● Exercise prompt
Reproduce every line in the listing that contains the word "picture".

● Dataset content
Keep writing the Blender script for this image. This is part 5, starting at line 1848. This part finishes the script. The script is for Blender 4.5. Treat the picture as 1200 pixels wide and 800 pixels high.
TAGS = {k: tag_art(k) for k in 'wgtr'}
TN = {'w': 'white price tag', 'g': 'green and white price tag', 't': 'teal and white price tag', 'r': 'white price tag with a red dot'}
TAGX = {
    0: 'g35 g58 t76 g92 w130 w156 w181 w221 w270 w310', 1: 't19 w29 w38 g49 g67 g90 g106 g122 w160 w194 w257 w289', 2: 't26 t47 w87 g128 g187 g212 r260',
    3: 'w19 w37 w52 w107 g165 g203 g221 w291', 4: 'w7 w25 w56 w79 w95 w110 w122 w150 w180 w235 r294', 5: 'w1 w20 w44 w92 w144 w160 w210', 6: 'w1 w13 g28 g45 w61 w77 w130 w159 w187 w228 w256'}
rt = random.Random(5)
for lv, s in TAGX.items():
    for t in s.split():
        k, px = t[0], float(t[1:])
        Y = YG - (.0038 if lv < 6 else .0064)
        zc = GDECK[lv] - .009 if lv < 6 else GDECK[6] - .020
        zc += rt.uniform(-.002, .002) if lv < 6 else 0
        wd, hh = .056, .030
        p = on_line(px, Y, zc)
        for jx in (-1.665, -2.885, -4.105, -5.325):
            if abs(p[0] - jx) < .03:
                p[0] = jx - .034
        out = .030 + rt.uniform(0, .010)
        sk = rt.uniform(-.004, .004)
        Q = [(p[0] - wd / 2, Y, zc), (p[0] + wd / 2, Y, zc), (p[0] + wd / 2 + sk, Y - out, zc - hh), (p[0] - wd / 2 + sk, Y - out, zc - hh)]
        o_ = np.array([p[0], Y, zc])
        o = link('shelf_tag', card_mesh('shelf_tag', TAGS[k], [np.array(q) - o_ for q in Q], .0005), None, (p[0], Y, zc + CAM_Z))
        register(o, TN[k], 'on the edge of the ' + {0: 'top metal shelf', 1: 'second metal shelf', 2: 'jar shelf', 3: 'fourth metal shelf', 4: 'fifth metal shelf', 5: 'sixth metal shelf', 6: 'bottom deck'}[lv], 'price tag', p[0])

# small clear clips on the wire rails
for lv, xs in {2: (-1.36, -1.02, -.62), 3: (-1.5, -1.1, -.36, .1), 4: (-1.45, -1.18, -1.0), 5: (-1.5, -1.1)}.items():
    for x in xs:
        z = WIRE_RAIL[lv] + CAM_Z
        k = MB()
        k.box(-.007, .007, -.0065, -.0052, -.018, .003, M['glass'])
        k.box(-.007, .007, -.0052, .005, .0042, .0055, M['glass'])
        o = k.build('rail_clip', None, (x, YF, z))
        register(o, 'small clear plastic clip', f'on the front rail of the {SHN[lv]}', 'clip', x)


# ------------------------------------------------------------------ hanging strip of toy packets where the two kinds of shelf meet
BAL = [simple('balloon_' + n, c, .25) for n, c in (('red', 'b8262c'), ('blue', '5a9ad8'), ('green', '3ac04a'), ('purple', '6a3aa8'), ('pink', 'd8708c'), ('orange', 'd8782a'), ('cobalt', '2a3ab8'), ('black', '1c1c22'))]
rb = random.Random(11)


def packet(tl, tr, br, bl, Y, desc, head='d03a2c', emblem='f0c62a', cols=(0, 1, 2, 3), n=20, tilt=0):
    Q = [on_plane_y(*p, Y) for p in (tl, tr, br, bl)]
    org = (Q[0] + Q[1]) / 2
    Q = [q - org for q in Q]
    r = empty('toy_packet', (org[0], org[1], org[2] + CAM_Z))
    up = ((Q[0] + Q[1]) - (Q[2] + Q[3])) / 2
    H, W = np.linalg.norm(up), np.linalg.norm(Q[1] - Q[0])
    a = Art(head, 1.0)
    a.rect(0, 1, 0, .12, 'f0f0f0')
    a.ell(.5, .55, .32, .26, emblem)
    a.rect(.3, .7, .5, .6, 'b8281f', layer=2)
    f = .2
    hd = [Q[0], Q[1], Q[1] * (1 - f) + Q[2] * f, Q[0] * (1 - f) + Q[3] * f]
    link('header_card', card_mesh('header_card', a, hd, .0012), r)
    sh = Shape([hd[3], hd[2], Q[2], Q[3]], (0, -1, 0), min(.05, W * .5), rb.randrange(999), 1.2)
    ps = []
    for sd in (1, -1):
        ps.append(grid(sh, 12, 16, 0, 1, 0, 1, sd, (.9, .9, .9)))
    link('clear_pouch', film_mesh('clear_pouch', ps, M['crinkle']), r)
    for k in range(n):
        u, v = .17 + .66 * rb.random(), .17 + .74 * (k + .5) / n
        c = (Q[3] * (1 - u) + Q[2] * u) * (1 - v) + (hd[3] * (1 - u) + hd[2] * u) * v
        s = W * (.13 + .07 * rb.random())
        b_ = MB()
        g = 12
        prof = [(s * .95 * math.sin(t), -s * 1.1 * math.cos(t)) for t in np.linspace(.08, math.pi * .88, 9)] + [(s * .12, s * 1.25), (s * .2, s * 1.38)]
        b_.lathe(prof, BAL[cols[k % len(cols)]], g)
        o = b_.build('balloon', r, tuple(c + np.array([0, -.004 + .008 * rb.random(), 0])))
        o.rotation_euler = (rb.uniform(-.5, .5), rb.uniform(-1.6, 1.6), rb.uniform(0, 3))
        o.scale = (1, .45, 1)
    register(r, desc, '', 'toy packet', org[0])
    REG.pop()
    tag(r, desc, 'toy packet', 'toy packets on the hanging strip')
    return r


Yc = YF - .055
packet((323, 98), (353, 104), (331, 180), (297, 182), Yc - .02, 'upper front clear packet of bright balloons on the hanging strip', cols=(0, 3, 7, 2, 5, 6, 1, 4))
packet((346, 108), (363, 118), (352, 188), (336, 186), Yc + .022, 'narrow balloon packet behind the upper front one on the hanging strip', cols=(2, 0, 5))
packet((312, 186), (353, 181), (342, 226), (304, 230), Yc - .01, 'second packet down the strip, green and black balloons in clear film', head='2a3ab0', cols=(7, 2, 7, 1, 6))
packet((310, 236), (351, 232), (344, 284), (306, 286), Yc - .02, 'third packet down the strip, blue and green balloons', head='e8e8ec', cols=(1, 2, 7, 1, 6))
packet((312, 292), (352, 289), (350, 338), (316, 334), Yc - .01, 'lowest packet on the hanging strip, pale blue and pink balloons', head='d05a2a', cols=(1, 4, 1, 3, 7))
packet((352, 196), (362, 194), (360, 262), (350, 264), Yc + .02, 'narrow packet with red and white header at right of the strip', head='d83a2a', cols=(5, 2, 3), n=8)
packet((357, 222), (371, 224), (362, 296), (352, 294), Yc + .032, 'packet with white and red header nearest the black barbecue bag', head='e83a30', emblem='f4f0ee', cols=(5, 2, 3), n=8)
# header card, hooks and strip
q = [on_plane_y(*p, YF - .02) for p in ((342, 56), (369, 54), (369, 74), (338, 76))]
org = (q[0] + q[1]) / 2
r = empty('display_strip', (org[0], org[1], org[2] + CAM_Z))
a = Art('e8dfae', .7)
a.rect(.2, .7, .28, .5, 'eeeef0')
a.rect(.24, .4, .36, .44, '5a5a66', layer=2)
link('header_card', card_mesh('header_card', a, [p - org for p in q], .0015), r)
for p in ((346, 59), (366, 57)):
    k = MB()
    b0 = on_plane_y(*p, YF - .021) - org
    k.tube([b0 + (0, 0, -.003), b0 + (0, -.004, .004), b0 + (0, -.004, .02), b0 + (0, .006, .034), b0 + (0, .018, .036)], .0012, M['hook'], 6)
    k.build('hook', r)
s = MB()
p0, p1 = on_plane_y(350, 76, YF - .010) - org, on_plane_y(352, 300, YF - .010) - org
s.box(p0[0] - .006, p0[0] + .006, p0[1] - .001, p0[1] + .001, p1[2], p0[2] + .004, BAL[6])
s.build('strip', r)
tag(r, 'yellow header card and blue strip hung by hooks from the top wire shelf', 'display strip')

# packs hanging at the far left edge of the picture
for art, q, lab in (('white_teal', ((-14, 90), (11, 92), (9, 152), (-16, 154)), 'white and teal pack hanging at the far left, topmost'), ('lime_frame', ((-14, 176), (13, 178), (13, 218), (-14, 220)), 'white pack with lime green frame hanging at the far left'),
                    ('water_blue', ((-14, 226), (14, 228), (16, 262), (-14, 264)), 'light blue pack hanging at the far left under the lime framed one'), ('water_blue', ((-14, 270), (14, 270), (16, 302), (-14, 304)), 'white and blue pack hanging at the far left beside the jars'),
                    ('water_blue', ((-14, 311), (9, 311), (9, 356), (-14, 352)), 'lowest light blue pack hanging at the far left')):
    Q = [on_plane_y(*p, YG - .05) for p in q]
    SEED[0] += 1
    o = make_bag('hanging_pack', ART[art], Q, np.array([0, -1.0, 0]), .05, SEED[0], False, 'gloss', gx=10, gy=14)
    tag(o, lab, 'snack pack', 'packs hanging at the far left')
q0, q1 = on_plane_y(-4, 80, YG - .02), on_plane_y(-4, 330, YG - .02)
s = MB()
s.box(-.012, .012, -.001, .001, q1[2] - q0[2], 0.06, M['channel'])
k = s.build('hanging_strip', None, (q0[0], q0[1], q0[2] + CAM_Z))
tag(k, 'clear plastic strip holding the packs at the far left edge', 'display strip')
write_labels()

● Right answer
Keep writing the Blender script for this image. This is part 5, starting at line 1848. This part finishes the script. The script is for Blender 4.5. Treat the picture as 1200 pixels wide and 800 pixels high.
# packs hanging at the far left edge of the picture